Come nel segmento più alto ed emozionante, a tratti criptico ma un istante dopo di chiarezza luminosa, Il ponte dei sospiri di Godard. Ecce homo è l’incipit.
Cosa può l’arte? Scorrono in sovrimpressione “eccesso, parola, accesso negato ai morti, illusione ottica, tragedia dell’immagine”.
Come possono la parola, l’immagine, dire la vita e la morte?
Entra la voce del regista:
“Ma se il mito inizia con Fantomas finisce con Cristo. Che cosa capiva la folla che ascoltava predicare San Bernardo? / Altro rispetto a quello che diceva? / Forse. Senza dubbio. / Ma come possiamo trascurare ciò che capiamo nel momento in cui questa voce profonda penetra nei nostri cuori?”
La musica può tradurre, interpretare la realtà senza distorcerla, e così un coro potente riempie la scena dove le immagini si sgranano e la voce scompare. Segue silenzio, un attimo, quindi il grande monumento di marmo incombente della 20th Century Fox lancia i suoi fasci di luce e il film inizia. La guerra è qui (titolo). Seguono immagini da Goya. Torna la voce esterna.
“In un certo senso vedete che la paura in fondo è figlia di Dio. Si è riscattata la notte del Venerdì santo. Non è bella, no. Tanto derisa quanto maledetta e rinnegata da tutti. / Ciononostante non vi sbagliate, incombe su ogni agonia, intercede per l’uomo. / Poiché c’è la regola e c’è l’eccezione. / La cultura è la regola e l’eccezione è l’arte. / Tutti parlano di regola:sigaretta, computer, maglietta, televisione, turismo, guerra. / Nessuno parla dell’eccezione. / E’ scritta: Flaubert, Dostoevskij / E’ composta: Gershwin, Mozart / E’ dipinta: Cézanne, Vermeer / E’ registrata: Antonioni, Vigo
Oppure si vive, e allora è “l’arte di vivere”: Srebrenica, Mostar, Sarajevo. / E’ della regola volere la morte dell’eccezione. / Sarà così la regola della cultura dell’Europa, organizzare la morte dell’arte di vivere che nasce ancora. / Quando si dovrà chiudere il libro si farà senza rimpiangere niente. / Ho visto tanta gente vivere così male e altrettanta morire così bene.”

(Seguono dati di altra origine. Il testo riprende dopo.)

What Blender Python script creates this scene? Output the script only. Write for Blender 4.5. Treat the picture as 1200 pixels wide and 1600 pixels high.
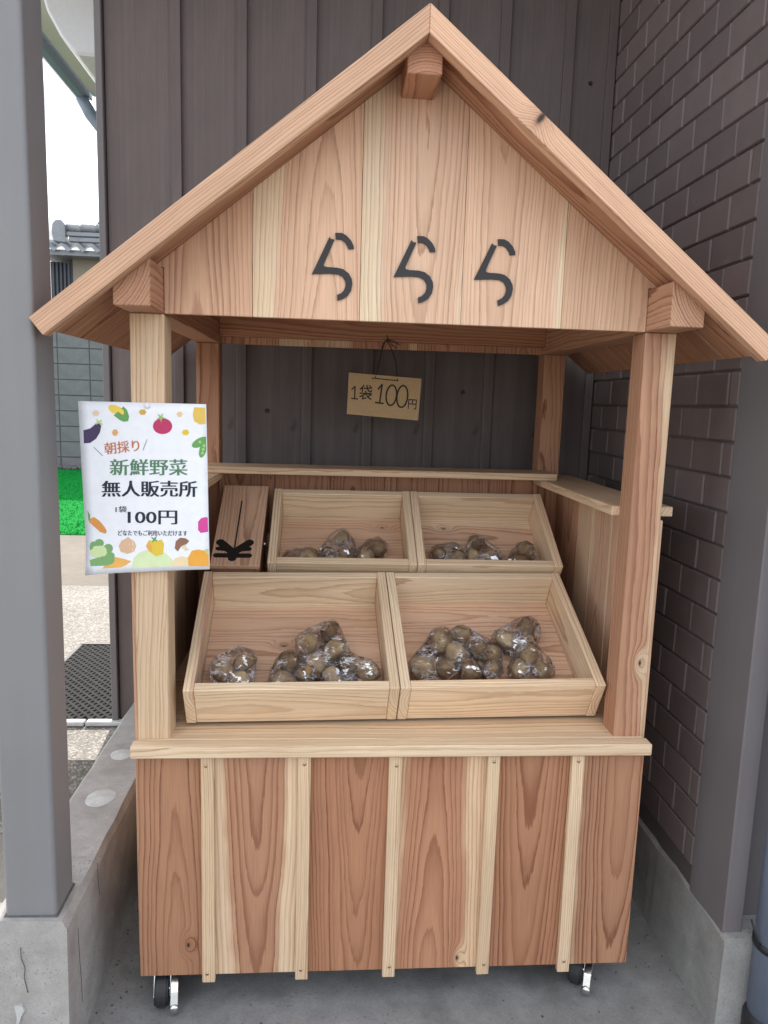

L’occhio della macchina si concentra su orrori reali presi da vicino, la vergogna e lo shock convivono nell’obiettivo. La “tragedia dell’immagine” è nel corpo della donna steso a terra circondato da fotografi a cui interessa solo la ripresa. E’ nella donna lacera che attraversa lo schermo da sinistra a destra col bimbo in braccio mentre passanti indifferenti vanno oltre. Nulla è obiettivo nell’obiettivo della macchina.
“Ma ci sono due obiettivi: / all’esterno, la materia, all’interno, lo spirito. / Consideriamoli più da vicino.”
Le note di chiusura da La Morte e la Fanciulla di Schubert accompagnano gli ultimi fotogrammi con i bambini di Auschwitz che scoprono le piccole braccia per mostrare il numero tatuato.
“Cos’è dunque successo?” si chiede Godard
Pagati forse per morire, ma non per essere fotografati…
Abbiamo ancora qualche possibilità di creare un “ponte” tra i due obiettivi, tra il materiale e l’immateriale, tra materia e spirito? Può l’occhio cinematografico catturare la realtà e farsi, nello stesso momento, sguardo etico?
“Il ponte è costruito a metà, e resterà così”chiude Godard.
Il ponte dei sospiri
Ma si può ancora esorcizzare il silenzio e una frase breve può ancora essere detta.
E’ nell’ Album di guerra di Ajda Begic:
“Oggi sono pesante come una pietra, io che ero come una foglia”
La donna ha dovuto bruciare le sue adorate scarpe rosse per scaldarsi durante le fredde giornate dell’assedio.